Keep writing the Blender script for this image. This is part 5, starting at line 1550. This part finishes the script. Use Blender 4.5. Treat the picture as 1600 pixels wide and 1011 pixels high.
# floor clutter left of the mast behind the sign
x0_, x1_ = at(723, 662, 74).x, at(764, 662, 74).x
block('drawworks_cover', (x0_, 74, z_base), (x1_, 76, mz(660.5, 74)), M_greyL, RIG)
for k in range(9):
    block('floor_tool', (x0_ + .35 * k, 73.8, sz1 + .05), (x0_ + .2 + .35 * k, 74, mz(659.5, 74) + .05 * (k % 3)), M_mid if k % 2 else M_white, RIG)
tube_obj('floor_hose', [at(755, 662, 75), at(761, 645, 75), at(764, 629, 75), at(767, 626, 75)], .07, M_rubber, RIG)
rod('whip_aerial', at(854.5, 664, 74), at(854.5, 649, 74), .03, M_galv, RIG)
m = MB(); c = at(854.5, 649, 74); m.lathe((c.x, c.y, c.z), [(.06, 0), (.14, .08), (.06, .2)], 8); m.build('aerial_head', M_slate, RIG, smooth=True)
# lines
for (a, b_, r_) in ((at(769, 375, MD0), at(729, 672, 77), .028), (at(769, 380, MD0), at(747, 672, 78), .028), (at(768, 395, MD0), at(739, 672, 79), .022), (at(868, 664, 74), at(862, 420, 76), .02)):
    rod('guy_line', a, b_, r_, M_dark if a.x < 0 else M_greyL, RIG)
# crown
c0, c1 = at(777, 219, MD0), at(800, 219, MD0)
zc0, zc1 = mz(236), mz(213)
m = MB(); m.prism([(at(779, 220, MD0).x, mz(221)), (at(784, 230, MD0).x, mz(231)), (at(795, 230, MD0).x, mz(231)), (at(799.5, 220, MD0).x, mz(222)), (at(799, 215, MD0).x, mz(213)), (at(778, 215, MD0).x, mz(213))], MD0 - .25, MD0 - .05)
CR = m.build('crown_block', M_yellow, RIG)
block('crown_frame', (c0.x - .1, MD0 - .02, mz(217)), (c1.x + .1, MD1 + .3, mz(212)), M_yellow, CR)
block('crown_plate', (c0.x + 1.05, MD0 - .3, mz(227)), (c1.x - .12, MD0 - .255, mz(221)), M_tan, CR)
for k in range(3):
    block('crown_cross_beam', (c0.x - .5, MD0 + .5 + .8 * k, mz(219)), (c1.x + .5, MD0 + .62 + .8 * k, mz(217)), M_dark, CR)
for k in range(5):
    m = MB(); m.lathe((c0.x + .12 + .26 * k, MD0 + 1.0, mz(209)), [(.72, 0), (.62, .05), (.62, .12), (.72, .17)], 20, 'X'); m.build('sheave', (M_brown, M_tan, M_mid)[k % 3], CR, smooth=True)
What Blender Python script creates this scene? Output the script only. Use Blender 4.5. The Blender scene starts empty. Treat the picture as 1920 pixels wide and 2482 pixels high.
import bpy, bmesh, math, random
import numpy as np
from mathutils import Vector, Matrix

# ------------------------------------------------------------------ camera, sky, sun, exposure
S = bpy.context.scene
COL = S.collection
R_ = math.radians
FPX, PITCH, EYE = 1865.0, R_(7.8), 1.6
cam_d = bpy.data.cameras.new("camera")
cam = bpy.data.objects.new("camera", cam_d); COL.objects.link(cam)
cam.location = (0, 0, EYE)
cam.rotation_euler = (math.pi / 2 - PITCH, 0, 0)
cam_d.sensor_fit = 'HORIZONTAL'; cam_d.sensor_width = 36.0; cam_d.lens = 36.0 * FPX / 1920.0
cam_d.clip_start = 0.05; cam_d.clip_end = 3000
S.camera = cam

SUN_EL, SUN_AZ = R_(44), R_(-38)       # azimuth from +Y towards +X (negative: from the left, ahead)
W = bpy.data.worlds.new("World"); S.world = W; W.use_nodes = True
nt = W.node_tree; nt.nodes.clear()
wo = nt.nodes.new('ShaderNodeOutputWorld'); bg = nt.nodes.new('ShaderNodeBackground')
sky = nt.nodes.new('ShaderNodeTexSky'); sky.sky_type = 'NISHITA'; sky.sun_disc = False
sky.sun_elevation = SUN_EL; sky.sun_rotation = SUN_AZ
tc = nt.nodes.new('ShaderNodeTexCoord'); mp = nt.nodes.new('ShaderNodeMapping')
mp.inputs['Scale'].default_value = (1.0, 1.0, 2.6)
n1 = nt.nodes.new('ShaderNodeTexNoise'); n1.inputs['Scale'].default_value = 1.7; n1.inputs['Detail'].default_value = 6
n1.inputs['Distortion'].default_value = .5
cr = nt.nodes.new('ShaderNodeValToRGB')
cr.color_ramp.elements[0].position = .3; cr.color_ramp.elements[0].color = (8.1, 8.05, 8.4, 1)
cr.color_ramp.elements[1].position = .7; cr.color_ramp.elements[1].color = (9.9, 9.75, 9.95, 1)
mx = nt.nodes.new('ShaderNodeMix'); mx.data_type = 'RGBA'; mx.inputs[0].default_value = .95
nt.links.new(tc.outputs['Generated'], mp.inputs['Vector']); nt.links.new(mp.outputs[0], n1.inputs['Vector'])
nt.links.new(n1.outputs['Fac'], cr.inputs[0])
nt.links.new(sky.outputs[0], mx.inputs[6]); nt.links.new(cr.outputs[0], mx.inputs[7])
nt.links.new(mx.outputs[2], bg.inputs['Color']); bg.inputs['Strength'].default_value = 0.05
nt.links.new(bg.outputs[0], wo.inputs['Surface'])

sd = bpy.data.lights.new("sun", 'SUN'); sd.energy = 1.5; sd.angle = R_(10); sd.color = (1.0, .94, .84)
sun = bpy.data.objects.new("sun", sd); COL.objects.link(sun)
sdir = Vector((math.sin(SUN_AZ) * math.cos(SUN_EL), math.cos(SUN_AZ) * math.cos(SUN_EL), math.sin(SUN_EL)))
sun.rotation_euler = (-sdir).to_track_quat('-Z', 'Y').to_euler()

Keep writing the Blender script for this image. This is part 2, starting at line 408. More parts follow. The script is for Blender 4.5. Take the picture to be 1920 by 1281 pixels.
-- -- --
● **EXERCISE TASK**:
Take the entries above and transcribe them in full.

● **ANSWER TO THIS PROBLEM**:
Keep writing the Blender script for this image. This is part 5, starting at line 1550. This part finishes the script. Use Blender 4.5. Treat the picture as 1600 pixels wide and 1011 pixels high.
# floor clutter left of the mast behind the sign
x0_, x1_ = at(723, 662, 74).x, at(764, 662, 74).x
block('drawworks_cover', (x0_, 74, z_base), (x1_, 76, mz(660.5, 74)), M_greyL, RIG)
for k in range(9):
    block('floor_tool', (x0_ + .35 * k, 73.8, sz1 + .05), (x0_ + .2 + .35 * k, 74, mz(659.5, 74) + .05 * (k % 3)), M_mid if k % 2 else M_white, RIG)
tube_obj('floor_hose', [at(755, 662, 75), at(761, 645, 75), at(764, 629, 75), at(767, 626, 75)], .07, M_rubber, RIG)
rod('whip_aerial', at(854.5, 664, 74), at(854.5, 649, 74), .03, M_galv, RIG)
m = MB(); c = at(854.5, 649, 74); m.lathe((c.x, c.y, c.z), [(.06, 0), (.14, .08), (.06, .2)], 8); m.build('aerial_head', M_slate, RIG, smooth=True)
# lines
for (a, b_, r_) in ((at(769, 375, MD0), at(729, 672, 77), .028), (at(769, 380, MD0), at(747, 672, 78), .028), (at(768, 395, MD0), at(739, 672, 79), .022), (at(868, 664, 74), at(862, 420, 76), .02)):
    rod('guy_line', a, b_, r_, M_dark if a.x < 0 else M_greyL, RIG)
# crown
c0, c1 = at(777, 219, MD0), at(800, 219, MD0)
zc0, zc1 = mz(236), mz(213)
m = MB(); m.prism([(at(779, 220, MD0).x, mz(221)), (at(784, 230, MD0).x, mz(231)), (at(795, 230, MD0).x, mz(231)), (at(799.5, 220, MD0).x, mz(222)), (at(799, 215, MD0).x, mz(213)), (at(778, 215, MD0).x, mz(213))], MD0 - .25, MD0 - .05)
CR = m.build('crown_block', M_yellow, RIG)
block('crown_frame', (c0.x - .1, MD0 - .02, mz(217)), (c1.x + .1, MD1 + .3, mz(212)), M_yellow, CR)
block('crown_plate', (c0.x + 1.05, MD0 - .3, mz(227)), (c1.x - .12, MD0 - .255, mz(221)), M_tan, CR)
for k in range(3):
    block('crown_cross_beam', (c0.x - .5, MD0 + .5 + .8 * k, mz(219)), (c1.x + .5, MD0 + .62 + .8 * k, mz(217)), M_dark, CR)
for k in range(5):
    m = MB(); m.lathe((c0.x + .12 + .26 * k, MD0 + 1.0, mz(209)), [(.72, 0), (.62, .05), (.62, .12), (.72, .17)], 20, 'X'); m.build('sheave', (M_brown, M_tan, M_mid)[k % 3], CR, smooth=True)
What Blender Python script creates this scene? Output the script only. Use Blender 4.5. The Blender scene starts empty. Treat the picture as 1920 pixels wide and 2482 pixels high.
import bpy, bmesh, math, random
import numpy as np
from mathutils import Vector, Matrix

# ------------------------------------------------------------------ camera, sky, sun, exposure
S = bpy.context.scene
COL = S.collection
R_ = math.radians
FPX, PITCH, EYE = 1865.0, R_(7.8), 1.6
cam_d = bpy.data.cameras.new("camera")
cam = bpy.data.objects.new("camera", cam_d); COL.objects.link(cam)
cam.location = (0, 0, EYE)
cam.rotation_euler = (math.pi / 2 - PITCH, 0, 0)
cam_d.sensor_fit = 'HORIZONTAL'; cam_d.sensor_width = 36.0; cam_d.lens = 36.0 * FPX / 1920.0
cam_d.clip_start = 0.05; cam_d.clip_end = 3000
S.camera = cam

SUN_EL, SUN_AZ = R_(44), R_(-38)       # azimuth from +Y towards +X (negative: from the left, ahead)
W = bpy.data.worlds.new("World"); S.world = W; W.use_nodes = True
nt = W.node_tree; nt.nodes.clear()
wo = nt.nodes.new('ShaderNodeOutputWorld'); bg = nt.nodes.new('ShaderNodeBackground')
sky = nt.nodes.new('ShaderNodeTexSky'); sky.sky_type = 'NISHITA'; sky.sun_disc = False
sky.sun_elevation = SUN_EL; sky.sun_rotation = SUN_AZ
tc = nt.nodes.new('ShaderNodeTexCoord'); mp = nt.nodes.new('ShaderNodeMapping')
mp.inputs['Scale'].default_value = (1.0, 1.0, 2.6)
n1 = nt.nodes.new('ShaderNodeTexNoise'); n1.inputs['Scale'].default_value = 1.7; n1.inputs['Detail'].default_value = 6
n1.inputs['Distortion'].default_value = .5
cr = nt.nodes.new('ShaderNodeValToRGB')
cr.color_ramp.elements[0].position = .3; cr.color_ramp.elements[0].color = (8.1, 8.05, 8.4, 1)
cr.color_ramp.elements[1].position = .7; cr.color_ramp.elements[1].color = (9.9, 9.75, 9.95, 1)
mx = nt.nodes.new('ShaderNodeMix'); mx.data_type = 'RGBA'; mx.inputs[0].default_value = .95
nt.links.new(tc.outputs['Generated'], mp.inputs['Vector']); nt.links.new(mp.outputs[0], n1.inputs['Vector'])
nt.links.new(n1.outputs['Fac'], cr.inputs[0])
nt.links.new(sky.outputs[0], mx.inputs[6]); nt.links.new(cr.outputs[0], mx.inputs[7])
nt.links.new(mx.outputs[2], bg.inputs['Color']); bg.inputs['Strength'].default_value = 0.05
nt.links.new(bg.outputs[0], wo.inputs['Surface'])

sd = bpy.data.lights.new("sun", 'SUN'); sd.energy = 1.5; sd.angle = R_(10); sd.color = (1.0, .94, .84)
sun = bpy.data.objects.new("sun", sd); COL.objects.link(sun)
sdir = Vector((math.sin(SUN_AZ) * math.cos(SUN_EL), math.cos(SUN_AZ) * math.cos(SUN_EL), math.sin(SUN_EL)))
sun.rotation_euler = (-sdir).to_track_quat('-Z', 'Y').to_euler()

Keep writing the Blender script for this image. This is part 2, starting at line 408. More parts follow. The script is for Blender 4.5. Take the picture to be 1920 by 1281 pixels.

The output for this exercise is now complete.